Giordania, scrittore ucciso dopo aver condiviso vignetta anti-Isis

Nahed Hattar

AMMAN – Il giornalista e scrittore giordano Nahed Hattar è stato assassinato davanti al tribunale di Amman, dove si recava per essere giudicato su un caso molto controverso. Lo scrittore aveva condiviso su Facebook una vignetta che nelle sue intenzioni avrebbe dovuto mettere in ridicolo i jihadisti dell’Isis e la loro visione dell’Islam. Invece, Hattar si è ritrovato a dover rispondere all’accuse di oltraggio alla religione, settarismo e razzismo. Hattar era atteso questa mattina dalla corte giudicante. Ma all’esterno del tribunale lo aspettava anche un uomo armato di pistola, che lo ha freddato con tre colpi, come riporta l’agenzia Petra. L’assassino è stato arrestato.

Hattar aveva condiviso la vignetta il 12 agosto. Nel disegno, siglato “M80” e intitolato “Il Dio del Daesh”, si vede Abu Saleh, ministro delle finanze dell’Isis ucciso da un raid americano nel novembre 2015, che ritrovandosi in una tenda a letto tra due donne, chiede a un Dio ossequioso di portargli un bicchiere di vino. La reazione sui social e nella società giordana era stata di grande risentimento. Lo scrittore si era visto attaccare in quanto “cristiano” e allo stesso tempo “secolarista”. Sorpreso, definendosi semplicemente “non credente”, Hattar aveva cercato di spiegare, ancora su Facebook, che sua intenzione era non di causare offesa ai musulmani ma di ridicolizzare la visione dell’Isis, ma anche della Fratellanza Musulmana, riguardo Dio e il paradiso.

I toni non si erano calmati. I fratelli musulmani, che in Giordania restano una forza politica oltre che un gruppo religioso, avevano diffuso un comunicato in cui invitavano il governo ad adottare misure drastiche contro chi diffonde materiale che mina l’unità nazionale. Sempre su Facebook, Hattar aveva allora aggiunto, “in quanto non credente”, di provare “rispetto per i fedeli che non comprendono la satira dietro la vignetta”.

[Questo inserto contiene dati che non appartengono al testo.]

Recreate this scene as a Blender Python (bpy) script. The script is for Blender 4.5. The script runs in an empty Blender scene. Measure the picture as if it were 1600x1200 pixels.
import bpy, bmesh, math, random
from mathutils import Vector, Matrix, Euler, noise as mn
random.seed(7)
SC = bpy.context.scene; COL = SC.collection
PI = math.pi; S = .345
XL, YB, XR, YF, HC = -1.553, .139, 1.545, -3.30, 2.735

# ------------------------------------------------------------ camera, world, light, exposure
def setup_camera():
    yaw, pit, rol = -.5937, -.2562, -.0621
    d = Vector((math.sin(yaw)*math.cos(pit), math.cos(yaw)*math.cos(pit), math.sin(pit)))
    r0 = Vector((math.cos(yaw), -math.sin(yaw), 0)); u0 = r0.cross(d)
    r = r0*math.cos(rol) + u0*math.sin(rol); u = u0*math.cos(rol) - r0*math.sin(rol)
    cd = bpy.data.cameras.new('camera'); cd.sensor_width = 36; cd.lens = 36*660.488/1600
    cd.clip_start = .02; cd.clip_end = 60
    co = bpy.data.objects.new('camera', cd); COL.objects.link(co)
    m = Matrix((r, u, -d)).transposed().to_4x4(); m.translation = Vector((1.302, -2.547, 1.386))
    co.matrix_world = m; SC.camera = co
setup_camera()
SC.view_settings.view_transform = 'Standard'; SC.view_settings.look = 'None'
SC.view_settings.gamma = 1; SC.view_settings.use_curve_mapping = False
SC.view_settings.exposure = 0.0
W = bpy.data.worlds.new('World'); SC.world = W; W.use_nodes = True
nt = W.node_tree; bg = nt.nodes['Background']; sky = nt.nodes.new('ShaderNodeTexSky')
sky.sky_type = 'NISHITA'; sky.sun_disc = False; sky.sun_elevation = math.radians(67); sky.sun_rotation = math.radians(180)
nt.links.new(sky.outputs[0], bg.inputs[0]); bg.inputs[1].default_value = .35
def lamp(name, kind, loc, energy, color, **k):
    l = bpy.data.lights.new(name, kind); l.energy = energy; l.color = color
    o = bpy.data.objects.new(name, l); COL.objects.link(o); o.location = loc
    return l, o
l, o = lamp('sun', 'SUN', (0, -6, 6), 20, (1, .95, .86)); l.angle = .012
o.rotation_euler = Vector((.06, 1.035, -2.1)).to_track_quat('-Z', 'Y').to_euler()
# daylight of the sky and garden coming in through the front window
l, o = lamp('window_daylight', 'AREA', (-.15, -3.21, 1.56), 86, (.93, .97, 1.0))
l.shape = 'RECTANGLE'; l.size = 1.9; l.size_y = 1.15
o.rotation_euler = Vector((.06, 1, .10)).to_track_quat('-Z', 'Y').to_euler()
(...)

Intanto, sulla vicenda si era attivata l’autorità giudiziaria. Contro Hattar era stato spiccato mandato di arresto già nella giornata di venerdì 12 agosto, lo scrittore si era consegnato spontaneamente alla polizia il giorno seguente. Interrogato, era dapprima stato trattenuto in detenzione preventiva, poi rinviato a giudizio a seguito di un’indagine voluta personalmente dal primo ministro giordano Hani Mulki. Alle iniziali accuse di aver alimentato divisioni, odio, settarismo e razzismo, il pubblico ministero Abdullah Abul-Ghanam aveva aggiunto quella di insulto a sfondo religioso, per aver diffuso “materiale inteso a colpire il sentimento e il credo religioso”.

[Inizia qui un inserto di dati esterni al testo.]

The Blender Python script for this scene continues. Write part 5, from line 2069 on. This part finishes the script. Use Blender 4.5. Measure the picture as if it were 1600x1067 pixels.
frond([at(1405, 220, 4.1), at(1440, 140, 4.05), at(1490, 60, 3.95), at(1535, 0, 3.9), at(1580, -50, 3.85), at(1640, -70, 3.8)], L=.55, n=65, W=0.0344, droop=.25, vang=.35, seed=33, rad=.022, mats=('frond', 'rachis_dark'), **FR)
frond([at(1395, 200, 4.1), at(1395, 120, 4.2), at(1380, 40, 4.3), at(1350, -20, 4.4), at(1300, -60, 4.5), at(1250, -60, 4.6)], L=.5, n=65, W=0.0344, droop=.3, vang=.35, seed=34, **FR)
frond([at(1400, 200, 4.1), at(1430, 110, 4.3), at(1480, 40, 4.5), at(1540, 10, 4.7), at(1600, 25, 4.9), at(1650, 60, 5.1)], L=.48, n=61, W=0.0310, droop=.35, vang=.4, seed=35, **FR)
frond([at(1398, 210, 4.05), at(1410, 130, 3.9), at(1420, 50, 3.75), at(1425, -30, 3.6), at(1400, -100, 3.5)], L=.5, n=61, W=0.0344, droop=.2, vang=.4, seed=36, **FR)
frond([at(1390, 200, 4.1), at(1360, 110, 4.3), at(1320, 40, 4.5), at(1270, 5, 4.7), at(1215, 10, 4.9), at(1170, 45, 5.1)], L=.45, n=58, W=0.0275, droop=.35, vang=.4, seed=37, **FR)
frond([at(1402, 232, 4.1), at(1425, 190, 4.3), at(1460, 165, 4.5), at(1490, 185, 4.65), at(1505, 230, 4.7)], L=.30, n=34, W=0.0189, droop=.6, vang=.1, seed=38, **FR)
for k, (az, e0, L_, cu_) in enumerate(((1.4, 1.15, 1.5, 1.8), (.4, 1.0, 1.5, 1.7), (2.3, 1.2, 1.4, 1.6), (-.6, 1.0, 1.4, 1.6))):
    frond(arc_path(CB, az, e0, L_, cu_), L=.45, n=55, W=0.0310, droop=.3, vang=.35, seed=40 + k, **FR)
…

Nahed Hattar era noto in Giordania come un intellettuale polemico e controverso. Era ad esempio un aperto sostenitore di Bashar al Assad e come il dittatore siriano definiva “terroristi” quanti si oppongono al regime di Damasco. Inoltre, Hattar era pubblicamente a favore del ritiro dei diritti civili e legali ai giordani di origini palestinesi. Per queste sue posizioni, il giornalista e scrittore si era più volte trovato a difendere le proprie opinioni in tribunale, ribattendo anche all’accusa di aver insultato lo stesso re di Giordania. Accanto a sè aveva sempre avuto l’avvocato Faisal al-Batayneh, ma questa volta, subito dopo aver assistito Hattar nell’interrogatorio sostenuto davanti al magistrato, il legale aveva scelto, “per ragioni religiose”, di non occuparsi personalmente del caso. Retromarcia che rende l’idea del clima che si era creato attorno alla vicenda.

“Quando ho appreso i dettagli – aveva dichiarato Batayneh – ho deciso che la mia coscienza e il mio impegno con la nobile Sharia (la legge islamica, ndr) non mi avrebbero permesso di continuare a rappresentare il signor Hattar”. L’avvocato aveva poi aggiunto che, pur considerando la pubblicazione della vignetta da parte di Hattar un gesto di grande insensibilità e un grave errore, le accuse contro il giornalista e scrittore poggiavano su basi deboli e sarebbero cadute. Soprattutto in un paese come la secolarizzata Giordania, che pur riconoscendo nell’Islam la religione ufficiale mantiene una stretta separazione tra Stato e credo.

Forse, ad armare la mano dell’assassino è stata proprio la convinzione che Nahed Hattar alla fine non avrebbe pagato.